__What you should do__:
Return, unaltered, every line from the beginning of the material below up to and including the one with "if full and".

__Supplied information__:
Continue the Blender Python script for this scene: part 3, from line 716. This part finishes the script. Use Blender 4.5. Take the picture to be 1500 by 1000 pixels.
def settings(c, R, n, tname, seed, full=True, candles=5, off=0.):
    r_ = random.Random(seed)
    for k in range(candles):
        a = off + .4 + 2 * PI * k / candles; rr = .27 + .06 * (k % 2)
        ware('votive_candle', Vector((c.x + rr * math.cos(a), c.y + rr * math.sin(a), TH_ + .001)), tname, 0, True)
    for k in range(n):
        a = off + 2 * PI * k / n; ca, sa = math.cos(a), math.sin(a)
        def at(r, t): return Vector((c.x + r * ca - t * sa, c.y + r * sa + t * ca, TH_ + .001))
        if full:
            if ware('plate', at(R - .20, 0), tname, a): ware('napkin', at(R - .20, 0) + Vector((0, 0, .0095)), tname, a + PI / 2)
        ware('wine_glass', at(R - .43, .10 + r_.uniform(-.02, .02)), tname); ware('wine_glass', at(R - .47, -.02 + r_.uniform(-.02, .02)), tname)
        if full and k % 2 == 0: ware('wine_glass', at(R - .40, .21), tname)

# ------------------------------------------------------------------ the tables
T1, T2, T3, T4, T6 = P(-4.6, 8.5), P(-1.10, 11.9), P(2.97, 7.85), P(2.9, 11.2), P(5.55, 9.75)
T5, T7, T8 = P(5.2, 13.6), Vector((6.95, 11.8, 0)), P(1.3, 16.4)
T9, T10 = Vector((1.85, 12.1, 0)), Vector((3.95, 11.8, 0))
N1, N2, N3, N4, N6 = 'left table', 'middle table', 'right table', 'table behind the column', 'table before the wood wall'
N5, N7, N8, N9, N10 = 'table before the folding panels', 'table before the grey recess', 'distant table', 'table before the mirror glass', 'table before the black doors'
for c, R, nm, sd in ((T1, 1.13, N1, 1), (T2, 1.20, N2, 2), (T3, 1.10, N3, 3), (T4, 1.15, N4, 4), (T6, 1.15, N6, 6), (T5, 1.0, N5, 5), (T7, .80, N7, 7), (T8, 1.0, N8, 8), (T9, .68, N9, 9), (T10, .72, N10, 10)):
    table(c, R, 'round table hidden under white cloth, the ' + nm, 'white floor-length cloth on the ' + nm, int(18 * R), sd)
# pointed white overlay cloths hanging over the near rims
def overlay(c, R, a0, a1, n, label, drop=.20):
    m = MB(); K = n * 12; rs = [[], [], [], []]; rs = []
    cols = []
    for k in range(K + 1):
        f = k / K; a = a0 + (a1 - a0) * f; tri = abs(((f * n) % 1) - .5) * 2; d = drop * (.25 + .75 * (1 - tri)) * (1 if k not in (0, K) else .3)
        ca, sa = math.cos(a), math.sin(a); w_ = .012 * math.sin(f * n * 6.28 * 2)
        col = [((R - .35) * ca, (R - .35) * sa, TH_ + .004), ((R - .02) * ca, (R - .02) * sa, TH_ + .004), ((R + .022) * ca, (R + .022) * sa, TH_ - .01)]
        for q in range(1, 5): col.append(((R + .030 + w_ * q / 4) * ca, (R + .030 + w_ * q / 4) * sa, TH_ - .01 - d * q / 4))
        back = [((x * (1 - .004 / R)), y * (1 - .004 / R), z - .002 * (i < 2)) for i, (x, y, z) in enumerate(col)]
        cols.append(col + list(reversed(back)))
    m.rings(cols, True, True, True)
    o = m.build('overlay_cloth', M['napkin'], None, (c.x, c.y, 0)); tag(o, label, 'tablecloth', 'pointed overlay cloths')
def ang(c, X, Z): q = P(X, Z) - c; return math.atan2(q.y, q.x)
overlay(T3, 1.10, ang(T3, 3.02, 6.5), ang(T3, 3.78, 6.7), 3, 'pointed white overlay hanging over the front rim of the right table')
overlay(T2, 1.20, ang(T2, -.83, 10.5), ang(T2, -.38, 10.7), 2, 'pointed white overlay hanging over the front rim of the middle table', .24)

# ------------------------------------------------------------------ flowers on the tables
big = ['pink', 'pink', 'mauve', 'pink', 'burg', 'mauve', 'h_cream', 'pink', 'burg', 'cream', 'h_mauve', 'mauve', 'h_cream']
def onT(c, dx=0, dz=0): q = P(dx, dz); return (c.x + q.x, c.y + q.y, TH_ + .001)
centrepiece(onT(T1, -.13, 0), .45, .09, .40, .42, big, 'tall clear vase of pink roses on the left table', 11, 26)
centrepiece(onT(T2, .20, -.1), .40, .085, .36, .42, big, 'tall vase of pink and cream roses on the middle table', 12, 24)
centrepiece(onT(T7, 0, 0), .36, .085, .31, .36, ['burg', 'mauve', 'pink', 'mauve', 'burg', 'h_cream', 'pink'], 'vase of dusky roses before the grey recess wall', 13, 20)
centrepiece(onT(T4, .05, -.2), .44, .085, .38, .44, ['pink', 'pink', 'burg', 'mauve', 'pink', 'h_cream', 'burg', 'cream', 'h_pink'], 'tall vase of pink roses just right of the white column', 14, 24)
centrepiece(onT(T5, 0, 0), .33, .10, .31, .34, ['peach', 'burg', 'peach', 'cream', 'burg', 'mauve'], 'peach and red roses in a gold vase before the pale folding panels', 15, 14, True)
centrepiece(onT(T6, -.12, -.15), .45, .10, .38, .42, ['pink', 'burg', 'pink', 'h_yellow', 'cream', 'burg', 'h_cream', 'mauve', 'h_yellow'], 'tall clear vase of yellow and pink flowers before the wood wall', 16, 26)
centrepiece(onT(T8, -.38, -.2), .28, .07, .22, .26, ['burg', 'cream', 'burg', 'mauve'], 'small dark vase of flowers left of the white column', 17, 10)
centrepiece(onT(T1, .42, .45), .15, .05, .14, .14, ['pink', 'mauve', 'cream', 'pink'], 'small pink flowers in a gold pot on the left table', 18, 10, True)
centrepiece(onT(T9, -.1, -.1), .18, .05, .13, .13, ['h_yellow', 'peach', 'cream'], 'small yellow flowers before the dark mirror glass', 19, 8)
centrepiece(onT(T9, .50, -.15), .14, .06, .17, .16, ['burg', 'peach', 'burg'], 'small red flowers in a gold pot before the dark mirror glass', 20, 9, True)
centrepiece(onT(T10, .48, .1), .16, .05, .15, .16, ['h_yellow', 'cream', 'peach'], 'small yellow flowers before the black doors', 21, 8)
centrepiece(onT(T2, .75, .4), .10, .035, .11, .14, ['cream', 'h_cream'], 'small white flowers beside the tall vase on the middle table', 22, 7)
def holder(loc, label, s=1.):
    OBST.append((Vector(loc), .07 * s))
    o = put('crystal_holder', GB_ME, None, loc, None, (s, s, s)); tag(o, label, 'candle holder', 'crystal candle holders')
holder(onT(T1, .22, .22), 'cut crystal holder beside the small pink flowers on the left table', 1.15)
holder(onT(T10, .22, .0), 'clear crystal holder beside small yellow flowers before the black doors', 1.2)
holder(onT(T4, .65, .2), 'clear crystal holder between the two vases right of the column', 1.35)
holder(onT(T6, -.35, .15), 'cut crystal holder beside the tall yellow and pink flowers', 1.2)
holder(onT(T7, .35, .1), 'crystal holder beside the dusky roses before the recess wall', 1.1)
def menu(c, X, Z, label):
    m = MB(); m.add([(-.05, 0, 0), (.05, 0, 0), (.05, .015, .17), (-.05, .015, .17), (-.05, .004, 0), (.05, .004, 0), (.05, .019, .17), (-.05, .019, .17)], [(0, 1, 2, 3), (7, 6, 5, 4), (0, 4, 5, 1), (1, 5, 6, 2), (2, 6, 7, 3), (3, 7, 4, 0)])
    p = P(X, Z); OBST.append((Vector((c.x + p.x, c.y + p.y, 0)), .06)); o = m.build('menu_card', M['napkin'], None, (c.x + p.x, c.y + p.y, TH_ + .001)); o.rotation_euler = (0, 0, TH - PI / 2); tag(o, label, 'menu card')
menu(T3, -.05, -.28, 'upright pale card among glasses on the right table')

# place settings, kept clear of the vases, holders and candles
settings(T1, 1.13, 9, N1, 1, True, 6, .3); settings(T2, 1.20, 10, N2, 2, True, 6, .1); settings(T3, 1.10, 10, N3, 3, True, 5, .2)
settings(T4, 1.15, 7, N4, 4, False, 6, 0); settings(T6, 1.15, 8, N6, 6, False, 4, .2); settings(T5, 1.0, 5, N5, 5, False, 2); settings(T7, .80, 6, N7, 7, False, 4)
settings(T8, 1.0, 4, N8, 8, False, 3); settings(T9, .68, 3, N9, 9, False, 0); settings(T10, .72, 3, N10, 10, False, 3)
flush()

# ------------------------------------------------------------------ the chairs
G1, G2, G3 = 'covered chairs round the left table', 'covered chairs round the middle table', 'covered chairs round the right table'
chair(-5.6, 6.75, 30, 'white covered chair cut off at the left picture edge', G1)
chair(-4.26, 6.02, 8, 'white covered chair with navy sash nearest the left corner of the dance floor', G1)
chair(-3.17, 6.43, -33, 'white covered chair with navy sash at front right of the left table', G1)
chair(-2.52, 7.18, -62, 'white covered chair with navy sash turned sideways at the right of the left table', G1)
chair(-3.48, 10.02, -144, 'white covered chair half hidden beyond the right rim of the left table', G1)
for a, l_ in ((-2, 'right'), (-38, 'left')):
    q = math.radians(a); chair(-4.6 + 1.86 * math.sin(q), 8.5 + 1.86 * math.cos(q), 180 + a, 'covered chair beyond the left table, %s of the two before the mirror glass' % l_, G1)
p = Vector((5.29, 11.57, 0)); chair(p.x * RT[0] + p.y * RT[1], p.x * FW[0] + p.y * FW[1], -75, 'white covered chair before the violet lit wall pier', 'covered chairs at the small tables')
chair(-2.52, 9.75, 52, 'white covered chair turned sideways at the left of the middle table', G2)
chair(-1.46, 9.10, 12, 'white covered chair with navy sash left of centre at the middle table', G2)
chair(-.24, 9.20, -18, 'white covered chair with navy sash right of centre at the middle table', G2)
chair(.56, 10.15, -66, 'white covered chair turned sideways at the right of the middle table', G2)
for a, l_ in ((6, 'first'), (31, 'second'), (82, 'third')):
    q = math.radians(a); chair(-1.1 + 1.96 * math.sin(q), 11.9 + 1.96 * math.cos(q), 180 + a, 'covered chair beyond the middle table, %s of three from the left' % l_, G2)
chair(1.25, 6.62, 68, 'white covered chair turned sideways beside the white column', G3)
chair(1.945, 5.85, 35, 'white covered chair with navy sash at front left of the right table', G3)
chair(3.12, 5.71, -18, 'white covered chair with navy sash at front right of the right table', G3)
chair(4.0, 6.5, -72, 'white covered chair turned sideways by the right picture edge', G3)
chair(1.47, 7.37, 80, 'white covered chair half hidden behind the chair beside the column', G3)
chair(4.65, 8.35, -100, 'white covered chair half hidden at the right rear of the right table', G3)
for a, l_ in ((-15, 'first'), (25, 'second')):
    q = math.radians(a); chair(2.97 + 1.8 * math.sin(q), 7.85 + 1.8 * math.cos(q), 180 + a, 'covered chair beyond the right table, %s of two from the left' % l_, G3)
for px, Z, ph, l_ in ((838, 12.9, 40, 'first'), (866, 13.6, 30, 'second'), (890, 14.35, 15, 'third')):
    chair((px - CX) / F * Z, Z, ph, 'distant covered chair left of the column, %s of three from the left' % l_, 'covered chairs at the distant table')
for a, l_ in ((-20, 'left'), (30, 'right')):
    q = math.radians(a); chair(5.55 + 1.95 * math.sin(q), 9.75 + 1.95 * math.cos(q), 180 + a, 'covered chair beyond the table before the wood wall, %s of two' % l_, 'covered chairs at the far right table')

__The completed task__:
Continue the Blender Python script for this scene: part 3, from line 716. This part finishes the script. Use Blender 4.5. Take the picture to be 1500 by 1000 pixels.
def settings(c, R, n, tname, seed, full=True, candles=5, off=0.):
    r_ = random.Random(seed)
    for k in range(candles):
        a = off + .4 + 2 * PI * k / candles; rr = .27 + .06 * (k % 2)
        ware('votive_candle', Vector((c.x + rr * math.cos(a), c.y + rr * math.sin(a), TH_ + .001)), tname, 0, True)
    for k in range(n):
        a = off + 2 * PI * k / n; ca, sa = math.cos(a), math.sin(a)
        def at(r, t): return Vector((c.x + r * ca - t * sa, c.y + r * sa + t * ca, TH_ + .001))
        if full:
            if ware('plate', at(R - .20, 0), tname, a): ware('napkin', at(R - .20, 0) + Vector((0, 0, .0095)), tname, a + PI / 2)
        ware('wine_glass', at(R - .43, .10 + r_.uniform(-.02, .02)), tname); ware('wine_glass', at(R - .47, -.02 + r_.uniform(-.02, .02)), tname)
        if full and k % 2 == 0: ware('wine_glass', at(R - .40, .21), tname)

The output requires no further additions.